Dans le cadre du 10e mois international de la photographie à Moscou Photobiennale 2014, le Musée des arts multimedia de Moscou présente une rétrospective de l’oeuvre de l’éminent photographe et théoricien russe de la photographie et du remarquable pédagogue Alexander Lapin (1945-2012).
On trouve des oeuvres de Lapin dans les collections du Musée des beaux-arts Pouchkine à Moscou, du Musée des beaux-arts de Boston, à la Corcoran Gallery of Art à Washington et dans de nombreuses galeries et collections privées. Il participa à nombre d’expositions de par le monde : Russie, Allemagne, Suède, Danemark, Finlande, France, Grande Bretagne, Etats-Unis etc. Il fut pendant cinq ans, de 1992 à 1997, membre de la commission chargée de l’attribution des prix d’Etat dans le domaine des arts figuratifs auprès du président de la Fédération de Russie.

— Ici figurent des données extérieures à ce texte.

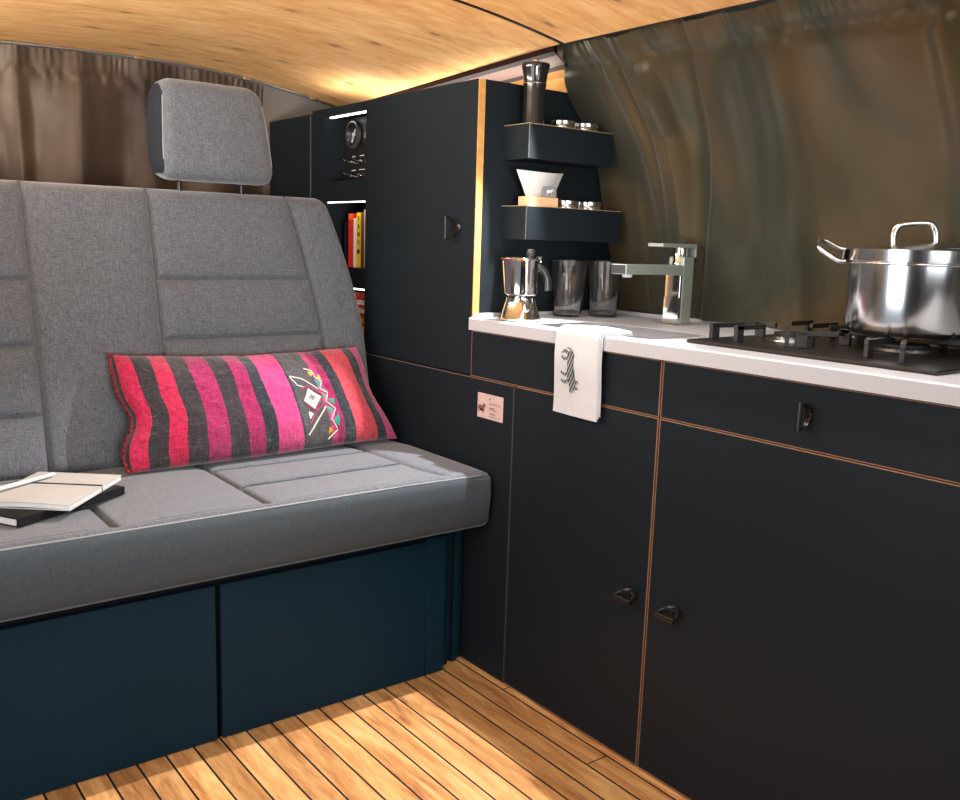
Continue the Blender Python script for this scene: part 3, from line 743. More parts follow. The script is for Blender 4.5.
# faucet
def faucet():
    cx, cy = .350, -.278
    T = thing('faucet', 'square chrome mixer tap standing at the back of the sink', 'faucet', (cx,cy,ZW))
    bm = BM(); box(bm, (cx-.026,cy-.024,ZW), (cx+.026,cy+.024,ZW+.003), .001, 1); obj('base_plate', bm, M['chrome'], T)
    bm = BM(); box(bm, (cx-.012,cy-.022,ZW+.003), (cx+.022,cy+.022,ZW+.152), .0015); bd = obj('column', bm, M['fchrome'], T)
    bm = BM(); box(bm, (cx-.020,cy-.0215,ZW+.003), (cx-.0121,cy+.0215,ZW+.112), .001); box(bm, (cx-.022,cy-.0215,ZW+.003), (cx-.0202,cy+.0215,ZW+.062), .0005, 1); obj('chrome_front', bm, M['chrome'], bd)
    bm = BM(); box(bm, (cx-.195,cy-.022,ZW+.113), (cx-.0121,cy+.022,ZW+.134), .0015); sp = obj('spout', bm, M['fchrome'], T)
    bm = BM(); box(bm, (cx-.1965,cy-.0205,ZW+.1145), (cx-.1951,cy+.0205,ZW+.1325)); obj('spout_tip', bm, M['chrome'], sp)
    bm = BM(); lathe(bm, [(0,.106),(.009,.106),(.011,.108),(.011,.1129),(0,.1129)], (cx-.168,cy,ZW), 24); obj('aerator', bm, M['white_plastic'], sp, 40)
    bm = BM(); lathe(bm, [(0,.1345),(.0165,.1345),(.0165,.139),(.0155,.141),(.0155,.172),(0,.172)], (cx-.001,cy,ZW), 28); obj('cartridge', bm, M['chrome'], T, 40)
    bm = BM(); prism(bm, [(cx-.085,ZW+.173),(cx+.026,ZW+.173),(cx+.026,ZW+.152),(cx+.030,ZW+.152),(cx+.030,ZW+.181),(cx-.085,ZW+.181)], 'y', cy-.022, cy+.022)
    bmesh.ops.bevel(bm, geom=bm.edges[:], offset=.001, segments=1, affect='EDGES'); obj('lever', bm, M['fchrome'], T)
faucet()

# towel folded over the worktop edge
def towel():
    T = thing('towel', 'folded white cotton towel with dark bull print, hanging over the worktop edge', 'towel', (-.02,-.35,.66))
    def layer(off, zend, dy, t, nm, y0=-.289, y1=-.408):
        path = [(.040,ZT+.003+off),(.015,ZT+.0035+off),(-.006,ZT+.0035+off),(-.015-off*.8,ZT-.0015+off*.5),(-.0175-off,ZT-.014),(-.019-off,ZT-.05),(-.018-off,.76),(-.016-off,.72),(-.0155-off,.69),(-.0155-off,zend)]
        P = spline([(a,0,b) for a, b in path], 8); n = len(P)
        bm = BM()
        def f(i, v):
            p = P[i]; s = i/(n-1); w = dy
            y = y0+(y1-y0)*v + .010*(1-v)*max(0, 1-s*3)*0
            y += -.006*(v-.5)*s - .026*max(0, 1-s*3.2)**1.5*(v) + .006*max(0, 1-s*3)*(1-v)*-1     # widens slightly on the top
            bul = .0022*math.sin(v*PI)*(1 if s > .2 else s*5)+.0012*noise.noise(Vector((v*4, s*5, off*100)))
            return Vector((p.x-bul, y, p.z+(.0025*math.sin(v*PI) if s < .25 else 0)-.010*v*max(0, s-.8)*1.2))
        A = [[f(i, j/16) for j in range(17)] for i in range(n)]
        G = [[bm.verts.new(p) for p in row] for row in A]
        for i in range(n-1):
            for j in range(16): bm.faces.new((G[i][j], G[i+1][j], G[i+1][j+1], G[i][j+1]))
        bmesh.ops.recalc_face_normals(bm, faces=bm.faces)
        bmesh.ops.solidify(bm, geom=bm.faces[:], thickness=t)
        return obj(nm, bm, M['towel'], T, 60), A
    layer(.0, .684, 0, .0025, 'under_fold', -.296, -.412)
    o, A = layer(.0065, .675, 0, .004, 'top_fold')
    o2, _ = layer(.0035, .680, 0, .0025, 'middle_fold', -.291, -.410)
    m, nt, b, _o = new_mat('striped_bull_print'); setp(b, (.03,.03,.035), .9)
    wv = nt.nodes.new('ShaderNodeTexWave'); wv.inputs['Scale'].default_value = 105; wv.inputs['Distortion'].default_value = 2.5; wv.inputs['Detail Scale'].default_value = 3
    nt.links.new(coords(nt, (1,.6,1), (.5,0,0)), wv.inputs['Vector']); wv.bands_direction = 'DIAGONAL'
    nt.links.new(ramp(nt, wv.outputs['Fac'], [(.45, (.035,.037,.045)), (.85, (.28,.29,.30))]), b.inputs['Base Color'])
    x = min(v.co.x for v in o.data.vertices if .06 < v.co.z < .14)+T.location.x-.0003
    pieces = [[(0,.56),(.05,.62),(.12,.65),(.35,.62),(.56,.65),(.68,.72),(.76,.74),(.84,.52),(.74,.36),(.56,.30),(.24,.31),(.06,.33),(0,.42)],
        [(.74,.74),(.86,.76),(.95,.70),(1.06,.55),(1.02,.48),(.9,.50),(.80,.42)], [(.76,.74),(.72,.86),(.76,.92),(.82,.76)], [(.86,.75),(.92,.88),(.96,.86),(.92,.72)],
        [(.02,.36),(-.03,.18),(.05,.0),(.10,.0),(.05,.18),(.12,.34)], [(.13,.33),(.20,.16),(.14,.02),(.20,.0),(.27,.16),(.22,.33)],
        [(.56,.33),(.58,.16),(.53,.0),(.59,.0),(.65,.16),(.64,.35)], [(.68,.38),(.78,.22),(.73,.04),(.79,.02),(.85,.20),(.78,.42)],
        [(0,.56),(-.05,.50),(-.09,.30),(-.06,.30),(-.02,.46),(.02,.52)]]
    for k, pc in enumerate(pieces):
        bm = BM(); plate(bm, [(x-.00008*k, -.312-.056*b_, .805-.080*a) for a, b_ in pc], (-1,0,0), .0004)
        obj('bull_print', bm, m, T)
towel()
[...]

Alexander Lapin est un brillant historien de la photographie et un grand connaisseur des bases de la composition classique. Ce virtuose de la technique de la prise de vue et du tirage fait preuve dans son œuvre d’une étonnante propriété : il sait à la fois rester fidèle aux canons classiques et les enfreindre à tout bout de champ.
Le début des années 80 fut une époque de stagnation totale ; pourtant le pressentiment des changements à venir était déjà dans l’air… Malgré la simplicité de ses sujets, Lapin sut exprimer cette époque de manière convaincante et métaphorique et la montrer comme aucun autre.
Le mot « photographie » évoque en nous avant toute chose la magie de la lumière. En russe, on utilise parallèlement au mot « photographie » la variante russe de ce mot grec — svetopis, ou « peinture par la lumière ». C’est à l’aide de la lumière que Lapin crée la dynamique et la tension intérieure de ses images. On ne trouvera probablement cette lumière froide et détachée chez aucun autre photographe russe. Chacune de ses photos est précieuse en soi, chacune est un discours existentiel dénué de tout esprit critique et de toute émotion.
Alexander Lapin fut un excellent pédagogue. Il eut pour élève à différentes époques Igor Moukhine, Guennadi Bodrov, Alexandre Sorine, Pavel Smertine et d’autres. La photographie fut la grande passion de sa vie et il la partageait généreusement avec ses élèves et amis. Lapin savait raconter la photographie et il est l’auteur de deux manuels fondamentaux maintes fois réédités : La photographie comme… et Le plan et l’espace ou La vie en carré.
« Je pense que même le grand Bresson ne pouvait tout prendre en compte au moment de la prise de vue. C’est après que tout se passait : parmi les dizaines de photos prises, il pouvait en choisir une ou même n’en choisir aucune. L’acte créateur du photographe ne se termine pas au moment où il appuie sur le bouton, il commence seulement. Le processus créatif le plus difficile, c’est l’analyse du résultat de la prise de vue. C’est à ce moment-là que votre culture, votre goût, votre finesse de compréhension et votre talent prennent toute leur importance», aimait répéter Lapin. De toutes ses photos, il n’en signa qu’un petit nombre. Grâce à sa femme et compagne Elena Lapina, le public pourra voir ces images dans le cadre de la Photobiennale 2014. C’est la première grande exposition d’Alexander Lapin en Russie et, malheureusement, l’auteur n’est plus là pour la voir.